Living up to its title and spread across three CDs and some 180 minutes of music, The Epic is one of those rare albums that finds a welcoming audience far beyond its regular constituency. But why? To these ears, the answer lies heavily in the expansive and exploratory nature of music that strikes out against formulaic and predictable tropes. At its heart is a quest for some kind of truth and honesty in an age of artifice - a spirituality based not so much in religion but more the quest to define the values by which we express ourselves, and the attempt to make some sense of our current social and political realities. It articulated in a way that words can’t as it reached out for indefinable yet greater answer.

One difference between The Epic and Heaven & Earth is that the former was recorded over an extended period of time and stood completed for a while before its release. This time around, Kamasi Washington faced the formidable task of writing and recording the follow-up to a tighter deadline.

Divided over two CDs – telling Earth is the first disc and Heaven is the second – this is a concept album of sorts that finds Washington contemplating “the world that I am part of” (Earth) and “the world that is part of me” (Heaven). Consequently, the first disc is the far more chaotic affair, reflecting a world tearing itself apart.
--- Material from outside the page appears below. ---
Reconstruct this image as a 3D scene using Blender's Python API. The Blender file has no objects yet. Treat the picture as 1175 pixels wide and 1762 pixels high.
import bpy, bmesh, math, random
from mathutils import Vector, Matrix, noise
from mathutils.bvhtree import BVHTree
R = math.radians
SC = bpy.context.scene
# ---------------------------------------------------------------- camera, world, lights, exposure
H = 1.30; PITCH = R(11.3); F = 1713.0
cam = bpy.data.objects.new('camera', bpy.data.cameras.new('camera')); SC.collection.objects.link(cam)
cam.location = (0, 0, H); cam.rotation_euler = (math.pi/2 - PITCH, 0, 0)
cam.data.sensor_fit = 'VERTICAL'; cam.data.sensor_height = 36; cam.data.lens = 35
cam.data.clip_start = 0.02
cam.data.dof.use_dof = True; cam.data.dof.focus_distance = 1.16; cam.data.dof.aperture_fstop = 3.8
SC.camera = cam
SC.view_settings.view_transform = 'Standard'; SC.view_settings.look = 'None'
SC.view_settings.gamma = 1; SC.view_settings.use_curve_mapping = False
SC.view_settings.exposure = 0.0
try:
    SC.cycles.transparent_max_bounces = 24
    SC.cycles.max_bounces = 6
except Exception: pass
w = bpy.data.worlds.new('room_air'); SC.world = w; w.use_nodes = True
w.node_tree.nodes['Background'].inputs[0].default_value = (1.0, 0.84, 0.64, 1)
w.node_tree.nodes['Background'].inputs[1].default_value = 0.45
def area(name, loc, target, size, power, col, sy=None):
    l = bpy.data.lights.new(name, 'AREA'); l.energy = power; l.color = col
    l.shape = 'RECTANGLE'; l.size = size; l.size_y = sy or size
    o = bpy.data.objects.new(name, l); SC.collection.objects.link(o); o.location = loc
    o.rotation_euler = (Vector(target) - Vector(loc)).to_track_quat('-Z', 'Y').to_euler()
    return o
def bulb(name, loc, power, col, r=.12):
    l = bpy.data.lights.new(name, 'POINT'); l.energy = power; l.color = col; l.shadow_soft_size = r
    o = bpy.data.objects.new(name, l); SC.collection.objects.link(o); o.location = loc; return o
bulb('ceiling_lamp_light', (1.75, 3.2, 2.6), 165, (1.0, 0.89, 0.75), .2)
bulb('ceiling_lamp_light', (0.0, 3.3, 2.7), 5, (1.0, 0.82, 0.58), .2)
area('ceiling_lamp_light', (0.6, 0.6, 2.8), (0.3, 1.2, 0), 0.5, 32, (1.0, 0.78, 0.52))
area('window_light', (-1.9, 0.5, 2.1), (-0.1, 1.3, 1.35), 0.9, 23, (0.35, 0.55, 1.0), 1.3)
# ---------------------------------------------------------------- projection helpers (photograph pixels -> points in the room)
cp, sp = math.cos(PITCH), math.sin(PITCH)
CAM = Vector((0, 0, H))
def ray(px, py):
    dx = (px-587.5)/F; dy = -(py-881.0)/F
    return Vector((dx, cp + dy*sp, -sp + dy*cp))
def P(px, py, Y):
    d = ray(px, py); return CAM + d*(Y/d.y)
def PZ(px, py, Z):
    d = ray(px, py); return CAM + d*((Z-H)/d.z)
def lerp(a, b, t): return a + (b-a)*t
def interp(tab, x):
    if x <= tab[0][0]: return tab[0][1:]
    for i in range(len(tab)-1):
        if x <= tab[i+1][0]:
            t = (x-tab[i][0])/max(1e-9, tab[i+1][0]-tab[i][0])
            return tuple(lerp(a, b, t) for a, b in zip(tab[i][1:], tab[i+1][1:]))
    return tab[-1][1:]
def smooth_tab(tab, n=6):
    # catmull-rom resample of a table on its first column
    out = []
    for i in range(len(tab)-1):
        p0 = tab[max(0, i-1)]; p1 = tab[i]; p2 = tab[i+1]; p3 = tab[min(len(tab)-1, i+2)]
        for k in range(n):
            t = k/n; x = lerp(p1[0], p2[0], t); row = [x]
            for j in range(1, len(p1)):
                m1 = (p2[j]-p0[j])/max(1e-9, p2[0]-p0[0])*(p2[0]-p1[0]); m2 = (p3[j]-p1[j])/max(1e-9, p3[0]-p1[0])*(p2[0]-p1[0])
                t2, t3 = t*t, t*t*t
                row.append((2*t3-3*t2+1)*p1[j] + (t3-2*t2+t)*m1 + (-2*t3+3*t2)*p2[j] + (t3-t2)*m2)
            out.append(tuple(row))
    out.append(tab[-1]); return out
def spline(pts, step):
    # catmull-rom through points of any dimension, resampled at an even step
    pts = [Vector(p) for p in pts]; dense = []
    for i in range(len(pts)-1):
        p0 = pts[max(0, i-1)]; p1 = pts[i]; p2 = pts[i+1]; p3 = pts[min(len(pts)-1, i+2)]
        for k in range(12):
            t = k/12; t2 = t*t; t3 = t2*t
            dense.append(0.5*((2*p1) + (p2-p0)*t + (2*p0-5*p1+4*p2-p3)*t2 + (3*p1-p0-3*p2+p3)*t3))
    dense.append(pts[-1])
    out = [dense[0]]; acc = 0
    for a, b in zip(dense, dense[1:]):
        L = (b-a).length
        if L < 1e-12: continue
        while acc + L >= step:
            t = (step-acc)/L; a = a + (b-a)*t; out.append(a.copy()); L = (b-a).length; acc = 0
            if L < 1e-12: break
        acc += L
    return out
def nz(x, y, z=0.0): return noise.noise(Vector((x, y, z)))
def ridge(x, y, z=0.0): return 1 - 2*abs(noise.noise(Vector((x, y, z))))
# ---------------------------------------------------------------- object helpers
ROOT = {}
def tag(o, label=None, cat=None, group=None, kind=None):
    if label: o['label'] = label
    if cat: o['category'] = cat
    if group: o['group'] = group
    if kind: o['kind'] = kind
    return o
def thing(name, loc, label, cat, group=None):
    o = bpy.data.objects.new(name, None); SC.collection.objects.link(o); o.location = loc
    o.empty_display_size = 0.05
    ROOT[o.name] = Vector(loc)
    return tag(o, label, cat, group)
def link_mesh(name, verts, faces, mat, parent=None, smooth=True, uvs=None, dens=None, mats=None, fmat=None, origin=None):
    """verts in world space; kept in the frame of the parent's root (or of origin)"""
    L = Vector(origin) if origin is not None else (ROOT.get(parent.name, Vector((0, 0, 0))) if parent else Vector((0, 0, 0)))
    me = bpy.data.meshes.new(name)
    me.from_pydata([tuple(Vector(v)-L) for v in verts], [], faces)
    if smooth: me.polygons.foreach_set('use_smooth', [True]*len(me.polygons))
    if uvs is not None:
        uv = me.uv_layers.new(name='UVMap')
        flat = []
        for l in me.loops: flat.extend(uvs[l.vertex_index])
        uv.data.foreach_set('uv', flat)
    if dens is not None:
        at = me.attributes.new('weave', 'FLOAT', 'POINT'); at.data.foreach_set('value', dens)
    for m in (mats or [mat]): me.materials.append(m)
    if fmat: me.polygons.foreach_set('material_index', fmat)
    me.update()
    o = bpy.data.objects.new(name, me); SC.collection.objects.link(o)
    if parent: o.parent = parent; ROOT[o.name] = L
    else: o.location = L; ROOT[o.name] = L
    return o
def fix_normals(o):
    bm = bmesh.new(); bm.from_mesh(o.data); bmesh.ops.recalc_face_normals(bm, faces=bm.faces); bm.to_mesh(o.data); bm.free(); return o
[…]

Washington doesn’t hold back from expressing and articulating the turmoil, the pandemonium, the disarray that has so far come to define a century that was supposed to bathe in enlightenment but is instead reaching out from the toilet bowl of humanity to flush itself down the u-bend.

Opening the first disc is ‘Fists Of Fury’, an audacious cover of the theme from the 1972 Bruce Lee movie. Leaving well behind the cheesiness and kiai yelps of the original, Washington transforms the song into an expansive exploration that sets the tone of what’s to follow. Nothing is off-limits as Latin rhythms collide with choirs and, most importantly, it is transformed into an explicitly political call-to-arms. “Our time as victims is over/ We will no longer ask for justice,” intone vocalists Patrice Quinn and Dwight Trible. “Instead we will take our retribution.” Those fists of fury are no longer the theme of a kung-fu flick but a strike back from those oppressed for way too long.

A battle with the confusion of this world is carried out throughout the disc: you’ll find it on the utterly cosmic guitar wigout on ‘Connections’, a section of music that yearns to leave behind its earthbound moorings for something approximating nirvana, and most powerfully on ‘One Of One’, Earth’s closing track. This is music that feels like life coming to a close, the transformation of one consciousness and reality into another. Certainly, the dream-like origins of ‘The Space Traveller’s Lullaby’ that opens the Heaven set on disc 2 suggest so. All swelling strings, choirs and a searching performance from Washington, this is rebirth articulated as music, and consequently Heaven is a less frenetic listen than the disc that precedes it.

‘Song For The Fallen’ is less a lament and more a celebration of lives lived well and lost. Washington isn’t one to dwell on loss and mourning; for every negative there is a positive. But the reverse is also true. Drawing on over 50 years of influences that sees Kamasi Washington using elements of funk, soul, hip-hop as well as free jazz and the form’s most out-there moments, Heaven & Earth suffers in places from an overuse of ingredients that can feel as if they’re thrown in simply because they’re there. The sax run of the final movement of ‘Can You Hear Him’ is on a spiritual plane, for example, but the squelching and unpleasant synth solo evokes not so much a quest for meaning as the need for a loo on a packed rush-hour train.

At over two-and-a-half hours, Heaven & Earth is a demanding experience - such is its depth and scope that one suspects that it’s going to take a while for the true meaning and achievement to properly sink in. But for now, this is an album that thrills, confuses, delights and overwhelms.